I am interested that three former Anglican religious were among those who were received into full communion on New Year's Day. The provisions of Anglicanorum Coetibus and the Complementary Norms allow for establishing religious orders within an Ordinariate, though it has not been made clear that this is the intended outcome for these three sisters. I was also very interested on meeting the Bishop of Richborough (as he then was) to see what an ordinary, feet-on-the-ground pastoral Bishop he was. I have the impression that his decision to become a Catholic has no grandeur about it but is, instead, the result of a period of discernment reaching back to the publication of Anglicanorum Coetibus and of some careful behind-the-scences discussions. He asked for prayers at the time I met him, a request that others making the same journey of discernment have also made. It would be wrong, I think, to see the events of New Year's Day, and the coming establishing of an Ordinariate, in only political and public terms.
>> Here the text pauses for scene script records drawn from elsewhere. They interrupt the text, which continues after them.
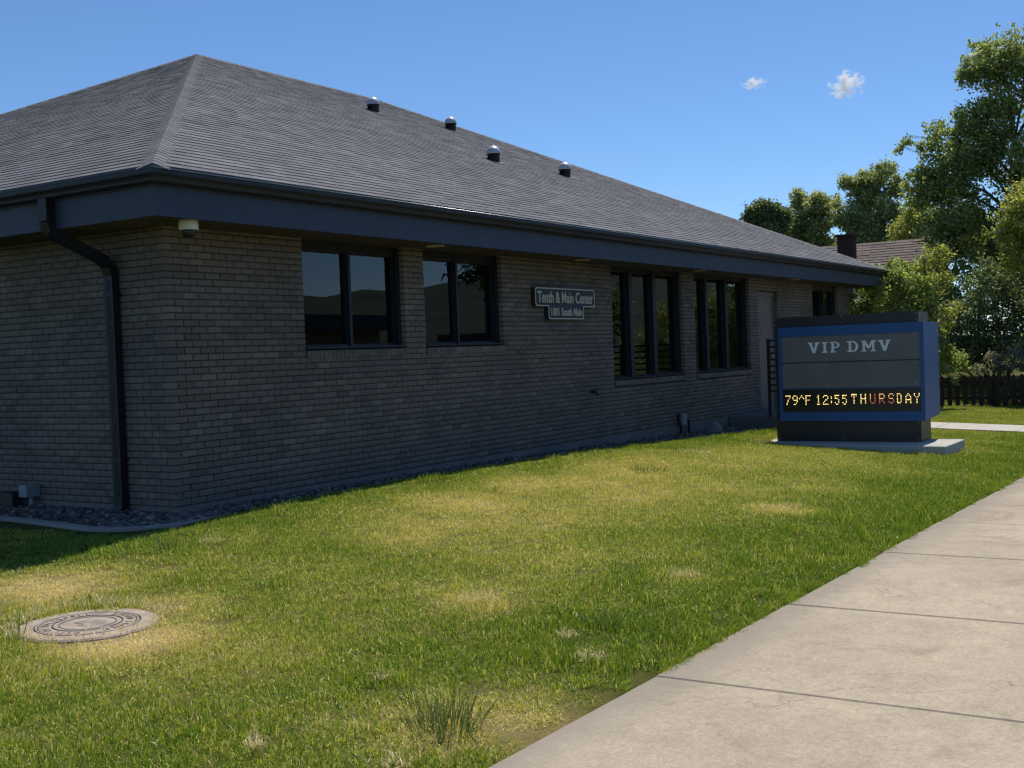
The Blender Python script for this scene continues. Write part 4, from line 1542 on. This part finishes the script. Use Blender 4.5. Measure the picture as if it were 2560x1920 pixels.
def tree(name, label, cat, lobes, mat, count, size, base, trunk_r=.2, group=None, stems=1, twigs=True, droop=.3, shell=.5, core=.74, grow=1.0):
    lobes = [(a, b, c, d * grow) for a, b, c, d in lobes]
    o = empty(name, base)
    tag(o, label, cat, group)
    bx0 = Vector(base)
    lb = [(l[0] - bx0.x, l[1] - bx0.y, l[2] - bx0.z, l[3]) for l in lobes]
    sub = []
    for l in lb:                                   # branch masses of uneven size break up each lobe
        sub.append((l[0], l[1], l[2], l[3] * core))
        for _ in range(8):
            d = Vector((random.gauss(0, 1), random.gauss(0, 1), random.gauss(0, .8) + .15)).normalized()
            q = l[3] * random.uniform(.55, 1.0)
            sub.append((l[0] + d.x * q, l[1] + d.y * q, l[2] + d.z * q, l[3] * random.uniform(.18, .46)))
    V, F = leaves(sub, count, size, droop, shell)
    quads_obj('crown', V, F, mat, o)
    tr = MB()
    top = max(l[2] for l in lb)
    cx = sum(l[0] * l[3] for l in lb) / sum(l[3] for l in lb)
    cy = sum(l[1] * l[3] for l in lb) / sum(l[3] for l in lb)
    if stems == 1:
        pts = [Vector((0, 0, -.25))]
        for k in range(1, 8):
            t = k / 7
            pts.append(Vector((cx * t ** 1.3 + random.uniform(-.12, .12) * t, cy * t ** 1.3 + random.uniform(-.12, .12) * t, top * .86 * t)))
        tr.tube(pts, [trunk_r * (1.25 if k == 0 else 1 - .85 * k / 7) for k in range(8)], 9)
        for l in lb:
            h = max(.25 * top, min(.8 * top, l[2] - l[3] * random.uniform(1.0, 2.0)))
            t = h / (top * .86)
            a = pts[min(7, max(0, int(t * 7)))]
            b = Vector((l[0], l[1], l[2]))
            mid = a.lerp(b, .5) + Vector((random.uniform(-.3, .3), random.uniform(-.3, .3), random.uniform(-.02, .2) * (b - a).length))
            rr_ = trunk_r * .42 * max(.25, 1 - t * .7) * min(1, l[3] / .9)
            tr.tube([a, a.lerp(mid, .6), mid, b], [rr_, rr_ * .75, rr_ * .55, rr_ * .2], 6)
            if twigs:
                for _ in range(5):
                    e_ = b + Vector((random.uniform(-1, 1), random.uniform(-1, 1), random.uniform(-.6, .9))) * l[3] * .85
                    tr.tube([mid.lerp(b, random.uniform(.3, .9)), b.lerp(e_, .5) + Vector((0, 0, .05)), e_], [rr_ * .35, rr_ * .2, .006], 4, False)
    else:
        for _ in range(stems):
            l = random.choice(lb)
            b = Vector((l[0], l[1], l[2])) + Vector((random.uniform(-1, 1), random.uniform(-1, 1), random.uniform(0, .8))) * l[3] * .6
            a = Vector((random.uniform(-.3, .3), random.uniform(-.3, .3), -.15))
            m_ = a.lerp(b, .5) + Vector((random.uniform(-.15, .15), random.uniform(-.15, .15), .15))
            tr.tube([a, m_, b], [trunk_r, trunk_r * .6, trunk_r * .2], 5)
    tr.build('trunk', M_bark, o, True)
    return o


T1 = [(32.79, -1.65, 10.19, 0.92), (33.35, -2.52, 10.45, 1.1), (32.39, -1.05, 9.83, 0.6), (32.87, -1.84, 8.9, 0.95), (32.3, -0.97, 8.56, 0.5), (31.75, -0.15, 7.76, 0.68), (31.07, 0.9, 7.55, 0.24), (31.27, 0.61, 7.79, 0.2),
      (32.39, -1.16, 7.27, 1.15), (31.67, -0.07, 6.67, 0.8), (33.1, -2.29, 6.96, 1.4), (32.04, -0.7, 5.49, 1.2), (32.7, -1.77, 4.93, 1.4), (32.3, -1.2, 3.42, 1.2), (33.07, -2.39, 3.62, 1.3), (33.9, -3.3, 8.84, 1.5), (33.8, -3.6, 6.27, 1.6), (34.2, -4.2, 10.2, 1.3), (34.3, -5.0, 7.8, 1.6), (34.2, -5.0, 5.2, 1.6), (31.3, .30, 6.0, .8), (31.7, -.25, 4.4, 1.0), (31.9, -.5, 6.3, .9), (32.3, -1.3, 8.2, .8)]
tree('maple_tree', 'tallest broadleaf tree at the right, above the fence', 'tree', T1, M_leafA, 78000, .115, (33.4, -2.7, -.6), .34, shell=.35)
T1b = [(27.75, -3.4, 5.1, 0.75), (27.54, -3.1, 4.45, 0.6), (27.88, -3.7, 3.98, 0.95), (27.56, -3.2, 3.44, 0.6), (28.2, -4.6, 4.6, 1.0), (28.1, -4.4, 3.2, 1.0)]
tree('young_tree', 'yellow-green tree at the right edge, lighter than the tall tree behind', 'tree', T1b, M_leafB, 26000, .085, (28.0, -3.9, -.6), .14)
T3 = [(52.89, 7.74, 9.55, 0.85), (52.38, 8.52, 9.1, 0.73), (53.41, 6.9, 8.95, 0.73), (52.44, 8.37, 8.07, 1.15), (53.19, 7.18, 7.82, 1.05), (52.03, 8.98, 7.49, 0.75), (52.82, 7.71, 6.5, 1.4), (52.6, 8.3, 5.0, 1.6)]
tree('ash_tree', 'olive green tree with upright rounded crown above the brown roof', 'tree', T3, M_leafC, 36000, .14, (52.8, 7.9, -.7), .28, 'trees behind the house', core=.5, grow=1.12)
T4 = [(53.0, 11.23, 8.55, 0.84), (52.56, 11.87, 7.7, 0.84), (53.41, 10.55, 7.64, 0.88), (53.03, 11.09, 6.72, 1.25), (53.2, 10.6, 5.2, 1.5)]
tree('ash_tree', 'paler olive tree between the dark tree and the chimney', 'tree', T4, M_leafC, 28000, .14, (53.0, 11.1, -.7), .25, 'trees behind the house', core=.5, grow=1.15)
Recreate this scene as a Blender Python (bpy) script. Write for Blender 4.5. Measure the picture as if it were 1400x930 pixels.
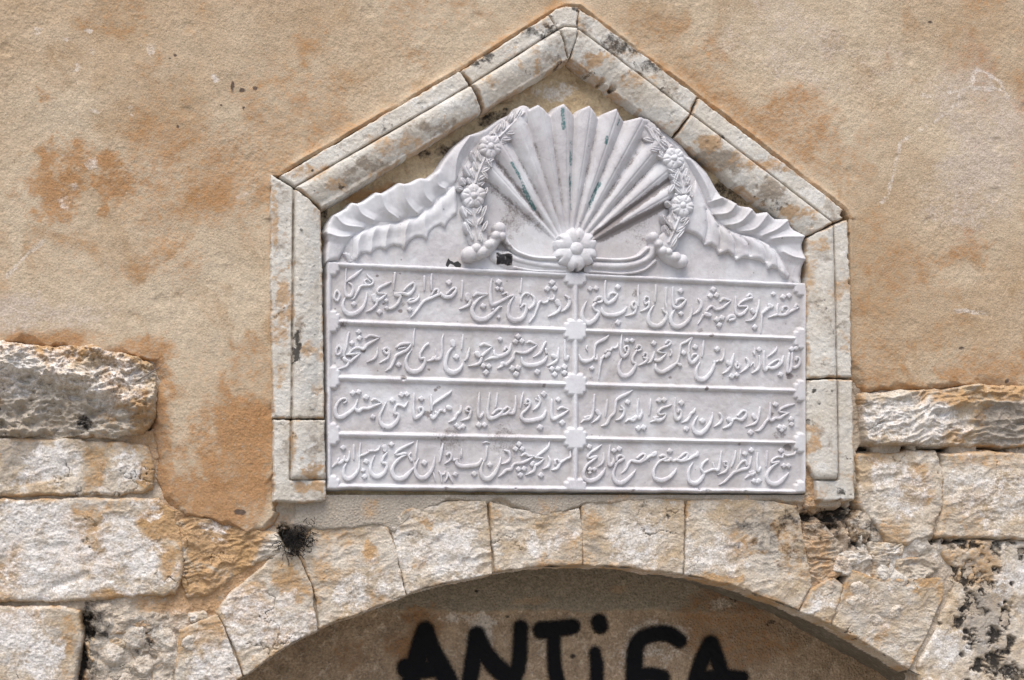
import bpy, math, random
import numpy as np
from mathutils import Vector

for _o in list(bpy.data.objects):
    bpy.data.objects.remove(_o)
random.seed(7)
SC = bpy.context.scene
COL = SC.collection
R = math.radians

# ------------------------------------------------------------------ camera
YAW = R(14.1)
FPX = 2400.0            # focal length in photo pixels (photo is 1400 wide)
PXM = 0.0016            # metres per photo pixel at the middle of the wall
DIST = FPX * PXM
HOR = 788.0             # horizon row in the photo
EYE = 1.6
FWD = np.array([math.sin(YAW), math.cos(YAW), 0.0])
RGT = np.array([math.cos(YAW), -math.sin(YAW), 0.0])
CAMP = np.array([0, 0, EYE]) - DIST * FWD
cd = bpy.data.cameras.new('camera')
cam = bpy.data.objects.new('camera', cd)
COL.objects.link(cam)
cam.location = CAMP
cam.rotation_euler = (R(90), 0, -YAW)
cd.sensor_fit = 'HORIZONTAL'
cd.sensor_width = 36
cd.lens = FPX / 1400 * 36
cd.shift_y = (HOR - 465) / 1400
cd.clip_end = 500
SC.camera = cam

# ------------------------------------------------------------------ light
SUN_EL, SUN_AZ = 64.0, -24.0     # azimuth measured from the wall normal, negative = from the left
world = bpy.data.worlds.new('World')
SC.world = world
world.use_nodes = True
wn = world.node_tree
for n in list(wn.nodes):
    wn.nodes.remove(n)
sky = wn.nodes.new('ShaderNodeTexSky')
sky.sky_type = 'NISHITA'
sky.sun_disc = False
sky.sun_elevation = R(SUN_EL)
sky.sun_rotation = R(180 + SUN_AZ * -1)
sky.air_density = 1.0
sky.dust_density = 4.0
sky.ozone_density = 1.0
bg = wn.nodes.new('ShaderNodeBackground')
bg.inputs['Strength'].default_value = 0.095
wo = wn.nodes.new('ShaderNodeOutputWorld')
wn.links.new(sky.outputs[0], bg.inputs[0])
wn.links.new(bg.outputs[0], wo.inputs[0])
sl = bpy.data.lights.new('sun', 'SUN')
sl.energy = 1.35
sl.angle = R(38)
sl.color = (1.0, 0.95, 0.88)
sun = bpy.data.objects.new('sun', sl)
COL.objects.link(sun)
_az = R(SUN_AZ)
_to = Vector((math.sin(_az) * math.cos(R(SUN_EL)), -math.cos(_az) * math.cos(R(SUN_EL)), math.sin(R(SUN_EL))))
sun.rotation_euler = _to.to_track_quat('Z', 'Y').to_euler()
sun.location = (-2, -4, 6)
SC.view_settings.view_transform = 'Standard'
SC.view_settings.look = 'None'
SC.view_settings.gamma = 1
SC.view_settings.exposure = 0.97
SC.view_settings.use_curve_mapping = False


# ------------------------------------------------------------------ helpers
def WP(x, y, h=0.0):
    """point of the wall (plane h metres in front of the masonry face) that the photo shows at pixel x, y"""
    x = np.asarray(x, float)
    y = np.asarray(y, float)
    a = (x - 700) / FPX
    b = (HOR - y) / FPX
    dx = FWD[0] + RGT[0] * a
    dy = FWD[1] + RGT[1] * a
    t = (-h - CAMP[1]) / dy
    return CAMP[0] + dx * t, EYE + b * t


def hash2(ix, iy, seed):
    h = (ix.astype(np.int64) * 374761393 + iy.astype(np.int64) * 668265263 + seed * 974634077) & 0xffffffff
    h = ((h ^ (h >> 13)) * 1274126177) & 0xffffffff
    h = ((h ^ (h >> 16)) * 2246822519) & 0xffffffff
    h = h ^ (h >> 15)
    return (h & 0xffffff) / float(0x1000000)


def vnoise(x, y, seed=0):
    fx = np.floor(x); fy = np.floor(y)
    ix = fx.astype(np.int64); iy = fy.astype(np.int64)
    u = x - fx; v = y - fy
    u = u * u * u * (u * (u * 6 - 15) + 10)
    v = v * v * v * (v * (v * 6 - 15) + 10)
    a = hash2(ix, iy, seed); b = hash2(ix + 1, iy, seed)
    c = hash2(ix, iy + 1, seed); d = hash2(ix + 1, iy + 1, seed)
    return (a + (b - a) * u + (c - a) * v + (a - b - c + d) * u * v) * 2 - 1


def fbm(x, y, size, octv=4, seed=0, gain=0.5, ridged=False):
    """fractal noise about -1..1 whose largest features are `size` pixels"""
    x = np.asarray(x, float) / size; y = np.asarray(y, float) / size
    s = np.zeros_like(x); a = 1.0; t = 0.0
    for o in range(octv):
        n = vnoise(x, y, seed + o * 17)
        if ridged:
            n = 1 - 2 * np.abs(n)
        s += a * n; t += a
        a *= gain
        x, y = (x * 0.8 - y * 0.6) * 2.03 + 11.3, (x * 0.6 + y * 0.8) * 2.03 - 5.7
    return s / t * 1.35


def worley(x, y, size, seed=0):
    x = np.asarray(x, float) / size; y = np.asarray(y, float) / size
    fx = np.floor(x); fy = np.floor(y)
    f1 = np.full(x.shape, 9.0); rid = np.zeros(x.shape)
    for i in (-1, 0, 1):
        for j in (-1, 0, 1):
            cx = fx + i; cy = fy + j
            px = cx + hash2(cx, cy, seed); py = cy + hash2(cx, cy, seed + 5)
            d = np.hypot(x - px, y - py)
            m = d < f1
            f1 = np.where(m, d, f1); rid = np.where(m, hash2(cx, cy, seed + 9), rid)
    return f1, rid


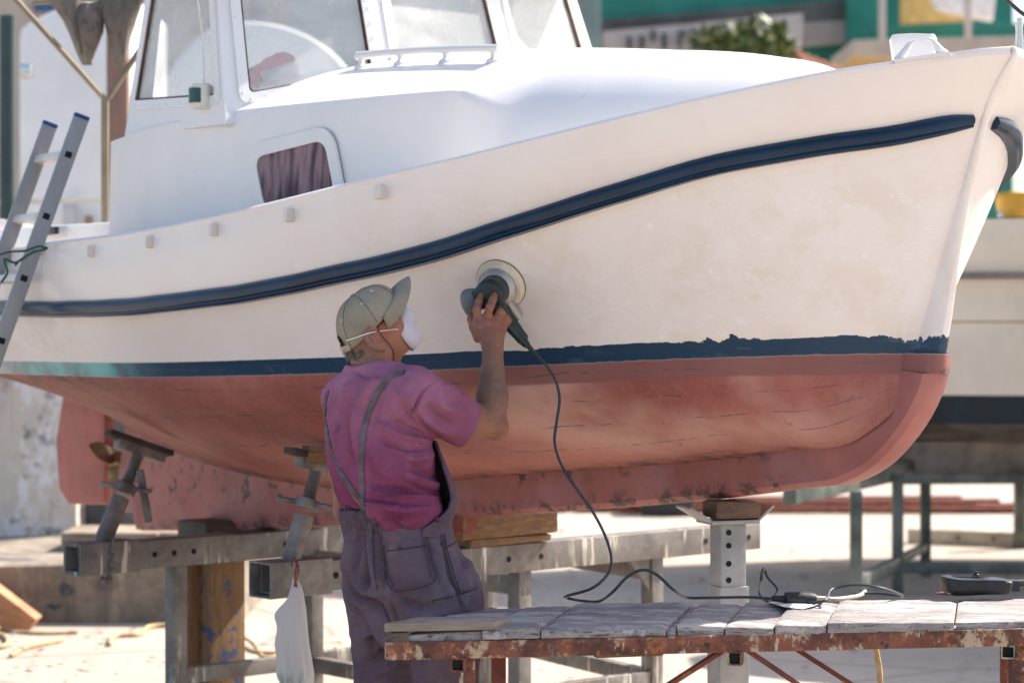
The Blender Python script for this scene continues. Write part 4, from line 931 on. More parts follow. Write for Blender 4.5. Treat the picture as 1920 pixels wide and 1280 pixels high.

For people like Keith Newton, it has been a very personal journey though with its very public moments; and I am reminded of the very intense discretion which Edith Stein maintained with regard to her own conversion - Secretum meum mihi.

And that I think leads me to my own reaction to the forthcoming Ordinariate, and the very rapid developments that we have seen in that respect. I think there is a great need to preserve a discretion in our reaction, since we cannot see exactly where it will lead, how it will develop, what its impact on the Church of England will be, what its impact on the Catholic Church in England and Wales will be. (To recognise what its import is for the Catholic Church, we have only to ask the question: if the ordination of married men as priests and a quasi-synodical choosing of an ordinary are possible in a personal Ordinariate, why can't they be possible in a diocese?) The worst thing I think we could do is to visit on to the Ordinariate our own wishes and  desires for it, and for the Catholic Church. We should leave that to the guidance of the Holy Spirit.